I can shoot now. The Army taught me. And it wasn't much fun until I finally got good at it.

We spent weeks at rifle range after rifle range, first with three bullets, then 10, then 20, then 40. We shot from foxholes, over sandbags, lying in the sand with only our elbows to guide us. We shot day after day, time after time, and when we missed we were reminded that our big scary drill sergeants were teachers after all.

BRM — Basic Rifle Marksmanship — is perhaps the centerpiece of our training, as it is the one skill that makes a soldier truly useful. Some of us were already good at it; the rest had to learn that it was more art than science. Get comfortable. Aim straight. Stop breathing. Squeeze the trigger, gently. Targets pop up? You knock 'em down. Simple as that, and damn satisfying.

They're just green plastic silhouettes, but the symbolism is obvious when you've got to get the close ones first: Kill the enemy before he kills you.

One guy here (who can really shoot, incidentally) has printed "Pax Americana" on the back of his helmet. It's at once a noble and cynical thought, if you know how the Romans did it — by stamping out the little fires, and viciously. It can work if you need to rationalize what we're being trained to do, but of course we're not supposed to need that. The Army is a tool, just like the rifle, and it's the excellence, the honor, the individual braveries of combat that are supposed to drive us. Whether they occur at Normandy or in Haiti doesn't matter here, only that a soldier killed whom he could kill and saved whom he could save. I can shoot now, and I really like hitting what I aim at. I have lost much of my old lust for gun control, because the Army also teaches — assiduously — when to shoot and when not to.

So much of soldiers' hidden reserves of strength — to run faster, to push harder, to scream louder — is tapped by the learned belief that quitting is simply not an alternative.
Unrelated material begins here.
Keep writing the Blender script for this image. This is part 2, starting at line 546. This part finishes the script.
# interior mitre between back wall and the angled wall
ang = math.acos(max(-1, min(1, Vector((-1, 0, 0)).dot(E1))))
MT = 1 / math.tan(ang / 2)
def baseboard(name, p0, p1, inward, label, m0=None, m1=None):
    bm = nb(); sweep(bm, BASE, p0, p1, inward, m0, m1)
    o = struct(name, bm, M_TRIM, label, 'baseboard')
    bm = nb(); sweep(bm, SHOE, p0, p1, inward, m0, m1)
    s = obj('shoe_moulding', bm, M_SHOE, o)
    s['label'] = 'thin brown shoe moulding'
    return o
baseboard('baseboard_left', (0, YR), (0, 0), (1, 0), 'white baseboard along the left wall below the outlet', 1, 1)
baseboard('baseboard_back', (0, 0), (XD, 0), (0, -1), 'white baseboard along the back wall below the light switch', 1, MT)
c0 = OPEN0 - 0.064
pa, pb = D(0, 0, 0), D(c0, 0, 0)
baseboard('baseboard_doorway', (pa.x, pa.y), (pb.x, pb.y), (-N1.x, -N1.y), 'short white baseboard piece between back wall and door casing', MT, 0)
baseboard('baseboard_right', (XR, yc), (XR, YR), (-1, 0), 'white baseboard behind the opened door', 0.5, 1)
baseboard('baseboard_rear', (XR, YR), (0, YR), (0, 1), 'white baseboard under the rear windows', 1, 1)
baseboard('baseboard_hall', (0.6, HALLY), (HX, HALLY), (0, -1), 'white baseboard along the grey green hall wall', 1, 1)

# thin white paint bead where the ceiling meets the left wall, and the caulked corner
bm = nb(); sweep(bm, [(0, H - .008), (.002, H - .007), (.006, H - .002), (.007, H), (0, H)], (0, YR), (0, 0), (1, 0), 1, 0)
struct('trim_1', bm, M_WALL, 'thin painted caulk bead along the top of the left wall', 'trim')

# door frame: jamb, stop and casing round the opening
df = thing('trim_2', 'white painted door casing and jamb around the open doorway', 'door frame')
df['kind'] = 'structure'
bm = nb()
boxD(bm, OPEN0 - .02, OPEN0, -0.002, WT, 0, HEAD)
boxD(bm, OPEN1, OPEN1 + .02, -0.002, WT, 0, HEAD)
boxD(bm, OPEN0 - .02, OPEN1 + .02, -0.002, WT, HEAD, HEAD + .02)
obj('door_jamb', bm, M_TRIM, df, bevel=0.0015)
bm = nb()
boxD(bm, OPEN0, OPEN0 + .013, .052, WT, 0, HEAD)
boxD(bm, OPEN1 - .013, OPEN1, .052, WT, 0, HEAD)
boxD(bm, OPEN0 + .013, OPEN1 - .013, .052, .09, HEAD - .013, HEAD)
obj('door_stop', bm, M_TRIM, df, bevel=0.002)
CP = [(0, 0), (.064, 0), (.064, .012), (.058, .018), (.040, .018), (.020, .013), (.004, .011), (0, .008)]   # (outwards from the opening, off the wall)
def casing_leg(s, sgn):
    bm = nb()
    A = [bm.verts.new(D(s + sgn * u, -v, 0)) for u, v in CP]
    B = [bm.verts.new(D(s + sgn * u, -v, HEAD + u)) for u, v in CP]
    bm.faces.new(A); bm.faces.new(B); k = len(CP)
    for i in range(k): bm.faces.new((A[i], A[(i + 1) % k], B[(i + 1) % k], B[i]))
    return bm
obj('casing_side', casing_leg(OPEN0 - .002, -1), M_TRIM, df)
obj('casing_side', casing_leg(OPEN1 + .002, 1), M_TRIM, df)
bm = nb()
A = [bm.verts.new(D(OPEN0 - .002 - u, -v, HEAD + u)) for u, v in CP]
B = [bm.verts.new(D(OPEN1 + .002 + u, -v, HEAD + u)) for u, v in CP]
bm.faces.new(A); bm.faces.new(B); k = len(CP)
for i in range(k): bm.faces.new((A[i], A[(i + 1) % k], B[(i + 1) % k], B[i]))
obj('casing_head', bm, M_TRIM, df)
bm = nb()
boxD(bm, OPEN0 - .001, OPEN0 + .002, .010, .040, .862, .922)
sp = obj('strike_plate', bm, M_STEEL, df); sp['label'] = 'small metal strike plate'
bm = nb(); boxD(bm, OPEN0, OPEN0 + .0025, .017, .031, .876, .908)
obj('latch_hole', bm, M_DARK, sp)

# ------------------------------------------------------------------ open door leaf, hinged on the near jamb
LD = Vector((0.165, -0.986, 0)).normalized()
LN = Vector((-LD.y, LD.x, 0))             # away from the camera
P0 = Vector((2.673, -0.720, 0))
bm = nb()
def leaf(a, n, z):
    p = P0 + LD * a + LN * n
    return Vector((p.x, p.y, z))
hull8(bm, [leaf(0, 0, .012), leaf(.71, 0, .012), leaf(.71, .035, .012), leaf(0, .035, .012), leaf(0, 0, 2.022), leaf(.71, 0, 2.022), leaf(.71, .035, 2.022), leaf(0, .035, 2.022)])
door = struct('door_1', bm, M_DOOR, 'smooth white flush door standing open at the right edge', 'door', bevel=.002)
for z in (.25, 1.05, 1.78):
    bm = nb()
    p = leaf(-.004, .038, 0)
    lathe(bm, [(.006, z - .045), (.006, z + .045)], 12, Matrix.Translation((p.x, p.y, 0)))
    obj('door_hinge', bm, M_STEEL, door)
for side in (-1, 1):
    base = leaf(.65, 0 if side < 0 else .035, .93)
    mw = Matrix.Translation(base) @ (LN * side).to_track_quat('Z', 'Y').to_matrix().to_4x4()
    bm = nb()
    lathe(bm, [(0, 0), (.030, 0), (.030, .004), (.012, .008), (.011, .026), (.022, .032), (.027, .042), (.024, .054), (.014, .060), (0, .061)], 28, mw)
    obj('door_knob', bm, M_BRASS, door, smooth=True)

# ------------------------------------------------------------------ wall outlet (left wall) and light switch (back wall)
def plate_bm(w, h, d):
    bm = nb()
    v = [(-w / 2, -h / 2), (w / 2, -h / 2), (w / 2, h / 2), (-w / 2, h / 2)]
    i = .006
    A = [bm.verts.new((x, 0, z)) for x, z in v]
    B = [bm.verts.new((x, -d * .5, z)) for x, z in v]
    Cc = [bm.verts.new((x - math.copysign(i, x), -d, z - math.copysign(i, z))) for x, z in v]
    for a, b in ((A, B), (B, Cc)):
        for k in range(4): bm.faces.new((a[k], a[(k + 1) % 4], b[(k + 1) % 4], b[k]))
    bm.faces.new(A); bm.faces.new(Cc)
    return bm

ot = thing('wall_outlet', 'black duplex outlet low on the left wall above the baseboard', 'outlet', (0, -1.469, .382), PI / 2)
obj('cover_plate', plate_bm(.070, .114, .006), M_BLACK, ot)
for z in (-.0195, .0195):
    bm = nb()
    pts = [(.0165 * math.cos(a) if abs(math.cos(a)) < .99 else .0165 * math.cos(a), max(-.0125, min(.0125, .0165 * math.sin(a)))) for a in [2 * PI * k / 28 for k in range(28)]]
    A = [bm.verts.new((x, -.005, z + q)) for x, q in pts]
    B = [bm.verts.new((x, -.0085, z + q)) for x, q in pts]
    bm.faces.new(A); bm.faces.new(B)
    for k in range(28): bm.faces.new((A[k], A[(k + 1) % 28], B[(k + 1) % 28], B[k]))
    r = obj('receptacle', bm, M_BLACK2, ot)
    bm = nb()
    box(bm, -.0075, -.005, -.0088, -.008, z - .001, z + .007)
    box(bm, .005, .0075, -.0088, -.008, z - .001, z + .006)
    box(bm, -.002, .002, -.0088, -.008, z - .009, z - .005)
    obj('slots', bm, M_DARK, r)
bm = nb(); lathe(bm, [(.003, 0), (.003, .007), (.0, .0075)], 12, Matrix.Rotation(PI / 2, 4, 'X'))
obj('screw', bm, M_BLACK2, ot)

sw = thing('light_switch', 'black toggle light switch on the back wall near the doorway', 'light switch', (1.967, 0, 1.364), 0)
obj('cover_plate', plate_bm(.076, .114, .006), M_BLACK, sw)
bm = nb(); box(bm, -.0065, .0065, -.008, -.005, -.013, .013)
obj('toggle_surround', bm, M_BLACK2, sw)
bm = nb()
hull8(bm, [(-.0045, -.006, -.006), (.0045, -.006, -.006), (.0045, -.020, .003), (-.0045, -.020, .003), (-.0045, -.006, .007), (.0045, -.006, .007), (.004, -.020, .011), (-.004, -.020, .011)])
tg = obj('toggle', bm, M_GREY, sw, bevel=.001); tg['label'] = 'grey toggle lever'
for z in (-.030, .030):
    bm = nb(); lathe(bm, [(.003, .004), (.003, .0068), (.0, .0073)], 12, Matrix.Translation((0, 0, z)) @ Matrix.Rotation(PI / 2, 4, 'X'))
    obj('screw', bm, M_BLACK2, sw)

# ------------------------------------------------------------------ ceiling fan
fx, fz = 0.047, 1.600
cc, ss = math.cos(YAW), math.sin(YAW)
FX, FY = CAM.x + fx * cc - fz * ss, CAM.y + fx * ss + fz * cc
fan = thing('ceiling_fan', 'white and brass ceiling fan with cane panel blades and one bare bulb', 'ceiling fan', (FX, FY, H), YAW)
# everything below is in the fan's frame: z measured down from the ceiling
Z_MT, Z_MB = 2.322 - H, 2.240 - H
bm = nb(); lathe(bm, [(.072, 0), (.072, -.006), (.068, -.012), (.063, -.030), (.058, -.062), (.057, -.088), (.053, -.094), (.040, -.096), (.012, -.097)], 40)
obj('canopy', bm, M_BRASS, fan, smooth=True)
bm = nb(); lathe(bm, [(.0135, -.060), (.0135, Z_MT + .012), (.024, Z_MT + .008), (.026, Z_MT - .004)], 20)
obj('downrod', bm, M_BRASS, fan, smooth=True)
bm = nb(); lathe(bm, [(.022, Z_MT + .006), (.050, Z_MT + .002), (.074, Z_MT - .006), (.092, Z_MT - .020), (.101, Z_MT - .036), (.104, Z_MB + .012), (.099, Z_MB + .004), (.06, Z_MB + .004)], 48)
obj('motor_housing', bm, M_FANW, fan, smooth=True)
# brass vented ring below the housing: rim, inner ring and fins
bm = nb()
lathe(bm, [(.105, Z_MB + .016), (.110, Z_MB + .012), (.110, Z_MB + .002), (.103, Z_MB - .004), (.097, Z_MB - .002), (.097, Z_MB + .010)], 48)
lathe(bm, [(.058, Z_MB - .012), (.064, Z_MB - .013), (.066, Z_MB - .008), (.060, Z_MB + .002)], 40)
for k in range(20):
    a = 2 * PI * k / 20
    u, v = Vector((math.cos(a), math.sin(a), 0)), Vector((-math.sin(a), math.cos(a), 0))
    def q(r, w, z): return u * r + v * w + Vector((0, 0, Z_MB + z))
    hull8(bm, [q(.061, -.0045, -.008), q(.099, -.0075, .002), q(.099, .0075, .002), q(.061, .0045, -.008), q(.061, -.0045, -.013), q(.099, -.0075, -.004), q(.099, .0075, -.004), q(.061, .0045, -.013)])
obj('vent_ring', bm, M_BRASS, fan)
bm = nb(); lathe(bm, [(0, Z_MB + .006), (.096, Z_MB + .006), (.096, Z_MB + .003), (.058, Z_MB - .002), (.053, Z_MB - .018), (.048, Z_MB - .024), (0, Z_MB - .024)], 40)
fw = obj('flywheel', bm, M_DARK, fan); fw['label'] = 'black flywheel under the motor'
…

So when a civilian asks me whether I could ever really kill, whether I feel it's sinful or acceptable now that I'm a soldier, my answer is usually that killing is probably easier when someone orders you to do it, when you've promised someone you will.

And it's undeniably a part of the world, this killing of man by man; am I so lofty that the job should never fall to me? It probably won't; wars are too small these days to require the trigger fingers of a journalist in the Reserves. The Army's real warriors are in the infantry, the Rangers, Special Forces. Hard core. But if the enemy ever gets close enough for the likes of me, don't forget — I'm a pretty good shot, and I've got the little medal to prove it.